La notte, col suo caratteristico silenzio, così profondo e duraturo, è l’ideale anche per conversazioni impossibili col ritmo frenetico, il traffico automobilistico e le suonerie perenni dei telefonini che di giorno subiamo. Ma oltre alle conversazioni, le tenebre propiziano pure inaspettate confessioni. Si, perché col buio le persone cambiano, libere come sono da maschere di pirandelliana memoria. Pensiamo, per stare alla letteratura, al celebre caso dell’Innominato, che, grazie a fecondi tormenti notturni, passa da una vita malvagia e relative tentazioni suicidarie, alla necessità di convertirsi, che esploderà, il giorno seguente, nel commovente abbraccio col cardinale Federigo Borromeo.

Ma anche chi non avverte alcuna nostalgia divina, dinnanzi all’incanto d’una volta stellata, non può non chiedersi se tutte quelle stelle, in realtà, non siano le impronte digitali di un Dio che gioca a nascondino, ma non troppo.«Di notte un ateo crede quasi in un Dio», annoterà in proposito Edward Young, nei suoi fortunati “Pensieri notturni”. Non è una novità, dopotutto, che la notte sia il palcoscenico prediletto da Dio per la Sua azione salvifica; basti pensare, su tutte, alla notti di Natale e Pasqua, massime epifanie divine per i cristiani.

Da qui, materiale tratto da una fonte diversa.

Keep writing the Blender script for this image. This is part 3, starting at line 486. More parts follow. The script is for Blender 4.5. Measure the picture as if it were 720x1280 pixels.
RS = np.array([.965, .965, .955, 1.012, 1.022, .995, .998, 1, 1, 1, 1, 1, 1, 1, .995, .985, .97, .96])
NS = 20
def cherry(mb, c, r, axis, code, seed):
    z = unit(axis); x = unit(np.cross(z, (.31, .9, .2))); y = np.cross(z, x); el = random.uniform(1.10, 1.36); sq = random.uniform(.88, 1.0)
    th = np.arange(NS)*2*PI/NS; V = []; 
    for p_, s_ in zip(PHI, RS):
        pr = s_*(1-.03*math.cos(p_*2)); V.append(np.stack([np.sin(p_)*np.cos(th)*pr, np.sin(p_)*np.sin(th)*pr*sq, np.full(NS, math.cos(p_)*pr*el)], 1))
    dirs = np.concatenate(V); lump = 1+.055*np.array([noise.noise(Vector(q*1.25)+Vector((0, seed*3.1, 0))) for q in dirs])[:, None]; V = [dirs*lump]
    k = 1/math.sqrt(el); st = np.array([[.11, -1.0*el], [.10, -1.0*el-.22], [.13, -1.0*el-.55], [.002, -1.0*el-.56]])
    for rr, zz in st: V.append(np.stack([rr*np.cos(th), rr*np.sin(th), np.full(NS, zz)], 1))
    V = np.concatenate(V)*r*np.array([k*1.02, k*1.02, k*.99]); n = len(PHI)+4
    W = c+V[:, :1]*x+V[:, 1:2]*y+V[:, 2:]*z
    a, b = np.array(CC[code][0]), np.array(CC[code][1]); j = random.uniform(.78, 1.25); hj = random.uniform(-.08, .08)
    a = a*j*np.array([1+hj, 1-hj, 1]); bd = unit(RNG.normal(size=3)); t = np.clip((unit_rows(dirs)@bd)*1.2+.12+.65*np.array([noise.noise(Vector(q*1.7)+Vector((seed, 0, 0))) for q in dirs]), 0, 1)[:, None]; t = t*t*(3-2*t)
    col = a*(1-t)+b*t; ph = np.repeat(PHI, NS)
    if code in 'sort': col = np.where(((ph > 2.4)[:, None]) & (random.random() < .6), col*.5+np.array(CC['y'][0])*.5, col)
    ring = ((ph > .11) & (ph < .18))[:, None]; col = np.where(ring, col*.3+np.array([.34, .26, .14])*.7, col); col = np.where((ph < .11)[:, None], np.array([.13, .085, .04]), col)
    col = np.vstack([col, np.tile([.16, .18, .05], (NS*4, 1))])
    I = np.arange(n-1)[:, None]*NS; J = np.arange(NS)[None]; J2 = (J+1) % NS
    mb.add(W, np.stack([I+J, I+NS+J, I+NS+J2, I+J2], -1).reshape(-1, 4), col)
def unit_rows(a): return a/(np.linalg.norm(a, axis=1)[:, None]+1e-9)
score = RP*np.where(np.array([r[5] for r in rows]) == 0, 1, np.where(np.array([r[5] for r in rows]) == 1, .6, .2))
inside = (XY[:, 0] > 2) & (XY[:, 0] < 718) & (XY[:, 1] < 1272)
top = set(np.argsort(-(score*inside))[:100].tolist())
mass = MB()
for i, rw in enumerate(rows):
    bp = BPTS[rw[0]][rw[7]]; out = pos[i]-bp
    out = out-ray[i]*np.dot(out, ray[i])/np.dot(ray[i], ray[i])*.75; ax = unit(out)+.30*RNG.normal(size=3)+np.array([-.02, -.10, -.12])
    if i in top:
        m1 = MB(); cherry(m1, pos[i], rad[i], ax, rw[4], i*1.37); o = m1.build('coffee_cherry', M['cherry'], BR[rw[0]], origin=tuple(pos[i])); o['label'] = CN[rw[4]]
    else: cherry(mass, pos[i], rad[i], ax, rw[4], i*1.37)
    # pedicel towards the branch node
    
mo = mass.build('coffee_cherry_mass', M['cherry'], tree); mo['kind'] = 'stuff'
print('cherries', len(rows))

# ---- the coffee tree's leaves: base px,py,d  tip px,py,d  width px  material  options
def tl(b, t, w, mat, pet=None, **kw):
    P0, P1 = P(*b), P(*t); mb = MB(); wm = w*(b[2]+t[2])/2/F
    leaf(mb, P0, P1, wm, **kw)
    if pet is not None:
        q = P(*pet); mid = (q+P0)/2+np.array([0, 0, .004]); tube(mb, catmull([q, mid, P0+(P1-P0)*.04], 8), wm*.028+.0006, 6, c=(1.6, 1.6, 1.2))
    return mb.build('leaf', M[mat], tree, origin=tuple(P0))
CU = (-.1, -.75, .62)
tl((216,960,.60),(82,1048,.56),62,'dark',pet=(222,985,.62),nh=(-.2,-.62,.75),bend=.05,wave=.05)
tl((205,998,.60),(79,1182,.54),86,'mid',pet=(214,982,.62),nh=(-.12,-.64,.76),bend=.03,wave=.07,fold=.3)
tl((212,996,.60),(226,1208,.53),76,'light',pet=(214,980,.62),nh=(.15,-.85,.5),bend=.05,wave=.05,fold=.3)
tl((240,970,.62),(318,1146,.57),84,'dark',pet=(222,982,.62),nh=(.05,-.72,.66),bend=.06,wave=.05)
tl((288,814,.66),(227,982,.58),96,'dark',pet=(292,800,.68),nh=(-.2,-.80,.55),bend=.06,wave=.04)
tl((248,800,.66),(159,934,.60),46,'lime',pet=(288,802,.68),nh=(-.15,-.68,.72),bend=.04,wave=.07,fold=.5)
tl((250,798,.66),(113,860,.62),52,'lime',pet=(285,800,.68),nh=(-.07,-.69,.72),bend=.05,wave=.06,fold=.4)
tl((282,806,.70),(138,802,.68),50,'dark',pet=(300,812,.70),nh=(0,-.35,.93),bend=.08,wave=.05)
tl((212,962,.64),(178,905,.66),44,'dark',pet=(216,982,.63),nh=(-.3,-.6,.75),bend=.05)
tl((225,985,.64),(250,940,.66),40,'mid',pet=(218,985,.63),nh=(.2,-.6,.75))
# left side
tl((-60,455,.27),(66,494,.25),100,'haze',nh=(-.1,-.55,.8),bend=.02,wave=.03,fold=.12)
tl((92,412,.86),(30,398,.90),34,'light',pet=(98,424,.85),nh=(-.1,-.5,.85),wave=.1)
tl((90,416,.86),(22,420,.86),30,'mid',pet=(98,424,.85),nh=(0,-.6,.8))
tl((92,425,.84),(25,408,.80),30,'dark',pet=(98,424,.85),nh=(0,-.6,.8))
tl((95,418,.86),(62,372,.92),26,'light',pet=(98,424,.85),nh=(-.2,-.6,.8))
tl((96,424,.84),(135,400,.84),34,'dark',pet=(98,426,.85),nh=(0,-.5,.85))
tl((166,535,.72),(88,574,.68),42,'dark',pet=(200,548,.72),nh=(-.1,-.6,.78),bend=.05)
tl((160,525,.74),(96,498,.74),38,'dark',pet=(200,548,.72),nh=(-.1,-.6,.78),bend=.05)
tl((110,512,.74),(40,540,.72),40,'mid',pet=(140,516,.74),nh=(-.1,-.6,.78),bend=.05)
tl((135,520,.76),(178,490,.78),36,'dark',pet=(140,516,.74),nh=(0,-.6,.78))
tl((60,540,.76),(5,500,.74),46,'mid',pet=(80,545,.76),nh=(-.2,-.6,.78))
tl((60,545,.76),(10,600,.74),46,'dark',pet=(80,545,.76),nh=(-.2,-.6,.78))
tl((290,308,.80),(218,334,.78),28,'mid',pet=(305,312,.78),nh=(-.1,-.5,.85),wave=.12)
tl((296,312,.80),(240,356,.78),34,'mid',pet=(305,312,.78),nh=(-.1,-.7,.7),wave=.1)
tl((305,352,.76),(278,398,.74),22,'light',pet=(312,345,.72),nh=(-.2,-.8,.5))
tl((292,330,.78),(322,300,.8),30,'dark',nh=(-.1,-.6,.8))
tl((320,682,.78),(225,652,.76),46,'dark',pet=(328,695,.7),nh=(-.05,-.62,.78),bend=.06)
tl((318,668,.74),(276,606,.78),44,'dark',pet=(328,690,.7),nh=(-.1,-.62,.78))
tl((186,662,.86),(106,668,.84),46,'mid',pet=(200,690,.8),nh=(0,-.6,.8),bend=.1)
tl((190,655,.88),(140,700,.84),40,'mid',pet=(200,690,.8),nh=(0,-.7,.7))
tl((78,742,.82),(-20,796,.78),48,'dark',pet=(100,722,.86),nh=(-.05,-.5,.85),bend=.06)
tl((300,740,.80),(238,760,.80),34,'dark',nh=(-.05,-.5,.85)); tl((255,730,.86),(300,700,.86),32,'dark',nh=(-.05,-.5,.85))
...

Paradossalmente, se di notte, da un lato, a molti non credenti capita di sbirciare tra le pieghe della religiosità, dall’altro accade anche che dei credenti possano sperimentare, stanchezza permettendo, l’inquietudine che alberga nei cuori di chi non crede e trema al solo pensiero di dover fare un giorno i conti – il più tardi possibile, ci si augura – con la morte. Perché quando te ne vai e cala il sipario, non c’è la possibilità di sperare in proroghe, gentili concessioni o tempi supplementari: quel che è fatto è fatto, e rimane appena il tempo – a volte solo pochi istanti – per tracciare il bilancio della propria vita.

Quella che Manzoni chiama la «quiete solenne della notte» è anche il paradiso degli amanti, finalmente liberi di unirsi – e non più solo con la mente-, di coronare il loro affetto con intimità ininterrotta, sogni e la speranza che l’incantesimo notturno possa sopravvivere all’alba e accompagnarli ancora. Ma la notte, per tanti, è anche il territorio delle paure, il momento in cui gli incubi si fanno reali, in cui vorresti che tutti improvvisamente si svegliassero così da consentirti di tornare già a lavorare, a sudare, a correre. E in quel caso, in effetti, dormire conviene.